Here is how this game works: on one side we have Kadima, and especially Labor, which are bleeding in the polls. After 8 years of alienating his supporters, declaring that there is no point in negotiations with the Palestinians and doing nothing while the settlers harass Palestinian farmers and capture more and more land, Labor’s Ehud Barak had suddenly remembered he’s the leader of the Left. In order to establish this and to show some initiative, he is ready to confront some of the most radical settlers, knowing it will cost him nothing in public opinion.

In all his time as defense minister, Barak had the opportunity to execute plenty of legal orders that were issued against “illegal” settlements. He preferred to do nothing most of the time. In some cases he negotiated agreements with “Moetzet Yesha”, the heads of the settlement movement, promising them new neighborhoods and housing projects in some settlements, in exchange for the removal of others. Only now, two and a half months before the election, he is considering evacuation.

On the other hand we have the settlers. They see the Likud getting stronger, but they know Netanyahu doesn’t want them in his next government. He will prefer a “national unity” government with either Kadima or Labor, or both. And the polls give the radical right between 4 to 6 MKs (now they have 9). They need this momentum changing event too – and what better opportunity than defending the holy city of Hebron?

There are also radical elements within the settlers who don’t care for all this political maneuvering. They made a strategic decision after the evacuation of the Gaza Strip to increase their opposition to any other attempt to evacuate Jewish settlements. They see Hebron as a test case, an opportunity to send a warning to the government and the rest of the public of what will happen if Israel tries to withdraw from more land.

The point is that all this will have absolutely no effect on the situation in the West Bank, or on the lives of Palestinians. Not even those Palestinians living in Hebron. It’s purely a political game between Israelis.

And there is one more thing about the role both Barak and the IDF play in this game: The reason for the coming evacuation, as it was reported in all the Israeli media, is a Supreme Court ruling, giving the army (which is in charge of upholding the law in the occupied territories) 30 days to get the settlers out of the house. naturally, the right wing attacked this decision, calling it “a political ruling” by the court).

The only problem is that the Supreme Court made mo such ruling. As my friend Roee Sharon reported in Maariv on Friday, the order to evacuate the house came form the defense minister office, and it was the settlers who appealed to the Supreme Court, claiming the state has no right to evacuate them. The Supreme Court only ruled that the state in fact does have the authority to do so, if it wishes to. The Court never said it had to. The media has bought to the government and army’s spin, which was intended to shift the responsibility from themselves to the court (which has no PR office to spin things back).

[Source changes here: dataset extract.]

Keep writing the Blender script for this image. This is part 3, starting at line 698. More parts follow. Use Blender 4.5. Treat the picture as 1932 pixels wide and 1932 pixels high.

The funny part in Roee Sharon’s article was the response from Barak’s office. At first, they said “the court has ordered to evacuate [the house]”. An hour later, they changed their statement, saying “it’s true that the Supreme Court hadn’t ruled one way or the other, but that the evacuation should be carried out within reasonable time”. When the reporter told them that the phrase “reasonable time” does not appear in the Supreme Court’s ruling, the answer was “that’s not the actual ruling, but that’s how our legal advisers interpreted the ruling”. Finally it was agreed that the court didn’t order the evacuation. “The Defense minister will make sure the state’s authority is upheld”, was the last response Mr. Sharon got.

So, we are back where we started: There is no “legal” or “illegal” in the West Bank. Only Israeli will and Israeli politics.